El día a día del pesimista
Lo peor que le puede pasar a un pesimista recalcitrante es que se cumplan sus peores pronósticos y, de la noche a la mañana, se vea rodeado de gente que le da la razón e incluso lo superan en su visión catastrófica de la existencia. Los padecimientos de la mítica Casandra se quedan en nada, vamos.
Bien es cierto que el pesimista seguirá viendo negro más allá de los demás, pero la sensación que le invade de desasosiego, por haber perdido su individualidad, hace que se plantee seriamente su actitud frente al futuro. Ya no tiene la atención del grupo en las tertulias del café. Su némesis, el optimista, permanece escondido en un rincón sombrío de la mesa, callado, reservándose la opinión para no quedar como sospechoso de connivencia con el enemigo invisible que azora a los congregados.
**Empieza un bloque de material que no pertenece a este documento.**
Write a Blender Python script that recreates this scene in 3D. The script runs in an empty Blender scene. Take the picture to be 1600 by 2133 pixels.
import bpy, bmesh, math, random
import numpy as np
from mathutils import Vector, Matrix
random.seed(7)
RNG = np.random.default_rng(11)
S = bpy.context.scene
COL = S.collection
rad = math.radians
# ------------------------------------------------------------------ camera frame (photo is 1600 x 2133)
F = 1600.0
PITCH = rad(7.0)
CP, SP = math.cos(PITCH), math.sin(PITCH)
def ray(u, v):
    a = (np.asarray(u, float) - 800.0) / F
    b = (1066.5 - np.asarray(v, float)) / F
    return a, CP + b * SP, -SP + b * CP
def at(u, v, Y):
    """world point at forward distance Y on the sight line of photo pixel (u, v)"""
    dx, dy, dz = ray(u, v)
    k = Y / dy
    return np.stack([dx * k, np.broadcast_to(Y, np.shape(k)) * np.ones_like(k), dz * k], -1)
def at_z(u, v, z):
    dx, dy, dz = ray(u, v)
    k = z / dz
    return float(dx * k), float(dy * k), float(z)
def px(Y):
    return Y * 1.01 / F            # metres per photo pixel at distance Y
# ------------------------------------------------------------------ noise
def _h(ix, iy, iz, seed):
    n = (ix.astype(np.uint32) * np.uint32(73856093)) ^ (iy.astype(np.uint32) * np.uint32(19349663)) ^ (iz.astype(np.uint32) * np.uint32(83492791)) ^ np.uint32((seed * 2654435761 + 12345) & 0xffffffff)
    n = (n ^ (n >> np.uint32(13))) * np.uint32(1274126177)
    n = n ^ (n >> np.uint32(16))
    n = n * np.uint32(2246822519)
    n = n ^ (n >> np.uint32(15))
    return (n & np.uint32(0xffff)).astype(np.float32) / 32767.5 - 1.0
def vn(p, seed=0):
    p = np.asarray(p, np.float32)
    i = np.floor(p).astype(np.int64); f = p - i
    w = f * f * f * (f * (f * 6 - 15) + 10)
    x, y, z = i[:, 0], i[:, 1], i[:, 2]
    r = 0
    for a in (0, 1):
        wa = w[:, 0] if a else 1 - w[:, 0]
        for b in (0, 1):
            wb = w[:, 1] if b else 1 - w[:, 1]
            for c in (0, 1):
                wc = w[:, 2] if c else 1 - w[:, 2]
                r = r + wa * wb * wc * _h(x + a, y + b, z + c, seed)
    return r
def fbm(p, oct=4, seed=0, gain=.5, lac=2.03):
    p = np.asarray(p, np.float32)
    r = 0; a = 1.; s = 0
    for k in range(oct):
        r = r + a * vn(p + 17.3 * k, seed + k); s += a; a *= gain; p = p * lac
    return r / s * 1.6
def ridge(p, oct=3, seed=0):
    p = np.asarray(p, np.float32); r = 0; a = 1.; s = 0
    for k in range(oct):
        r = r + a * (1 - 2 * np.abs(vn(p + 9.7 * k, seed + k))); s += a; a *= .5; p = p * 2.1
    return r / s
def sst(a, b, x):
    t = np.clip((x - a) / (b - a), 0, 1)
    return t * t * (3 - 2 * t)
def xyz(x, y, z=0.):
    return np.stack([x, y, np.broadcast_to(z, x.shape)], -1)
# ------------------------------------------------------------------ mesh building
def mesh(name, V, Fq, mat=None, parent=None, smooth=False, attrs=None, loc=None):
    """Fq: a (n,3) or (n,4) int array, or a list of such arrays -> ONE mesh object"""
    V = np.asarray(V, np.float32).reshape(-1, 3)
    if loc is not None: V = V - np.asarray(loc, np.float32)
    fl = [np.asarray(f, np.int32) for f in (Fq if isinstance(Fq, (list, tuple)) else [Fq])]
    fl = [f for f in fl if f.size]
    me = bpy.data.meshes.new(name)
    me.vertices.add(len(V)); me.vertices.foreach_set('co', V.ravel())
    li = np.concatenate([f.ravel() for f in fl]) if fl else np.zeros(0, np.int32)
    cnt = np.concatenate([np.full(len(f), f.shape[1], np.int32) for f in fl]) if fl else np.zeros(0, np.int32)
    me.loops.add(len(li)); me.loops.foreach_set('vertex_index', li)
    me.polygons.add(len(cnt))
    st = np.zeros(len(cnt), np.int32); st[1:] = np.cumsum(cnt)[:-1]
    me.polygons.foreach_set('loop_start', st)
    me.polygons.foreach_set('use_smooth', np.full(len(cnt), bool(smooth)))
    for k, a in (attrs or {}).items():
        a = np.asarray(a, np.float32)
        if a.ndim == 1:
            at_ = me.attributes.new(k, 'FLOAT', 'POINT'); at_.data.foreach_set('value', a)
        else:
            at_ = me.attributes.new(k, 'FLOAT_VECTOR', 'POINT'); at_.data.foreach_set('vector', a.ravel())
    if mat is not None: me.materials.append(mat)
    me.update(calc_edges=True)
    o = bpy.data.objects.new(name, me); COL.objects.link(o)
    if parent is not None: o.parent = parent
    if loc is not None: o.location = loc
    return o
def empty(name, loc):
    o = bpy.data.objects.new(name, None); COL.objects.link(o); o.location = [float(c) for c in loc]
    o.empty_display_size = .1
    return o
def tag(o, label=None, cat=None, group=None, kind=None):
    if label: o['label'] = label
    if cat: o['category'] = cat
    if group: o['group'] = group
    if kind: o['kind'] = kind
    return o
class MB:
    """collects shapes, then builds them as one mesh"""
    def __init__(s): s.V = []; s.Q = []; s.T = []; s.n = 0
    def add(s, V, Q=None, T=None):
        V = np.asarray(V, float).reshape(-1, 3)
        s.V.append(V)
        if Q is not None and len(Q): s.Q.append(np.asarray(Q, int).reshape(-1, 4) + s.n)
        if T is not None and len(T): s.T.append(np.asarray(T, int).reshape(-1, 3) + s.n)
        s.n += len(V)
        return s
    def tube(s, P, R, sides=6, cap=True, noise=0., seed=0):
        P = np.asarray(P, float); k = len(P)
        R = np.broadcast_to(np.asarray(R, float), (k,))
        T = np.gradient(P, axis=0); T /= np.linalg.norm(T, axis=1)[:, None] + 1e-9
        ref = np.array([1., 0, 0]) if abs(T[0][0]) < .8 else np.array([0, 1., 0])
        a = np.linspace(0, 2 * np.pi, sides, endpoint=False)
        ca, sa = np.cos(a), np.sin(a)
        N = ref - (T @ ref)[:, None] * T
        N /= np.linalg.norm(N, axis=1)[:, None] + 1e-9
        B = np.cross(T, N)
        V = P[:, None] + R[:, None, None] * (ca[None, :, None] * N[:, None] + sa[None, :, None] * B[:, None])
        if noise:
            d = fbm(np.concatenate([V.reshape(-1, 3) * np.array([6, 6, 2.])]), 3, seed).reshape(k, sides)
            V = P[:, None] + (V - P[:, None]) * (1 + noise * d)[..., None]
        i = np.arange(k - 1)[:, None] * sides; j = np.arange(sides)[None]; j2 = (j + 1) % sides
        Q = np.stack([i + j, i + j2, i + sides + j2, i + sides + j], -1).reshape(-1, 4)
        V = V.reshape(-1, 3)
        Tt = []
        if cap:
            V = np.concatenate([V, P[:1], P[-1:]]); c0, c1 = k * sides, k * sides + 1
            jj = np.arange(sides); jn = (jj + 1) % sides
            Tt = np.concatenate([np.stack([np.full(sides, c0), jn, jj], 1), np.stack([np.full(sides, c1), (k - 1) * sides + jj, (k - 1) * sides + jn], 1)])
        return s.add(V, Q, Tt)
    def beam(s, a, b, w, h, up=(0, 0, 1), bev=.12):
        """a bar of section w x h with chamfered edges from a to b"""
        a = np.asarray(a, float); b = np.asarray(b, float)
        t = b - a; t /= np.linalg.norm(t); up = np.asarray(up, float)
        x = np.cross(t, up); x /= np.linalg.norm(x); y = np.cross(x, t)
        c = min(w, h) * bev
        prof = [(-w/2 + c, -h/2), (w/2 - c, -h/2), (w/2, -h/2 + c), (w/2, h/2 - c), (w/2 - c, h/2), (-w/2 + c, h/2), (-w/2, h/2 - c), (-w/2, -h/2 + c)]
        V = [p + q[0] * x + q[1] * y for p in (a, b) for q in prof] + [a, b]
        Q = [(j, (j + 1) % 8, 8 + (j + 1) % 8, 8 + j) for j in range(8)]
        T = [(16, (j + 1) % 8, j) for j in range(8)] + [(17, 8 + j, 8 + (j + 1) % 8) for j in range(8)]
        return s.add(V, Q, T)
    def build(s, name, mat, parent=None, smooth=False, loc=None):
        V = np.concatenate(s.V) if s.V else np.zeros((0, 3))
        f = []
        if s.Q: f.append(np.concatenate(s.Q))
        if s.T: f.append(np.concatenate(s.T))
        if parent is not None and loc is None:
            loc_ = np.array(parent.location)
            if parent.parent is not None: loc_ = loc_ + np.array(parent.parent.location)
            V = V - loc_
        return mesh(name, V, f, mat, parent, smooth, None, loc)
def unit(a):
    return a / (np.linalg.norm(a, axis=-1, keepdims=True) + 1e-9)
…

Todos están de acuerdo en que la cosa no pinta bien, en que aún queda por llegar lo peor; los más experimentados por edad recuerdan otras crisis pasadas y vaticinan retornos a otros tiempos que parecían estar erradicados de la sociedad.
Incluso, si se habla del tema con una persona de edad avanzada, surge desde las tinieblas de un pasado en blanco y negro lleno de piojos y chinches, de niños descalzos y mugrientos; de algarrobas como menú popular y aguas nada inodoras, nada cristalinas, para hacer sopas de suela de zapato.
Así, el pesimista, independientemente de que, por esas cosas del destino, esté notando poco o nada esta mala coyuntura económica, deberá mantenerse firme en su apocalíptica versión de la vida. Intentará disfrutar de los escasos placeres que le mantienen día a día pero sin tan siquiera permitirse un pequeño gesto de satisfacción perceptible por los demás. Todo deviene en una degustación zen. Porque no hay nada peor que, en malos tiempos para todos, ser el tocado por la fortuna; sobre todo siendo pesimista.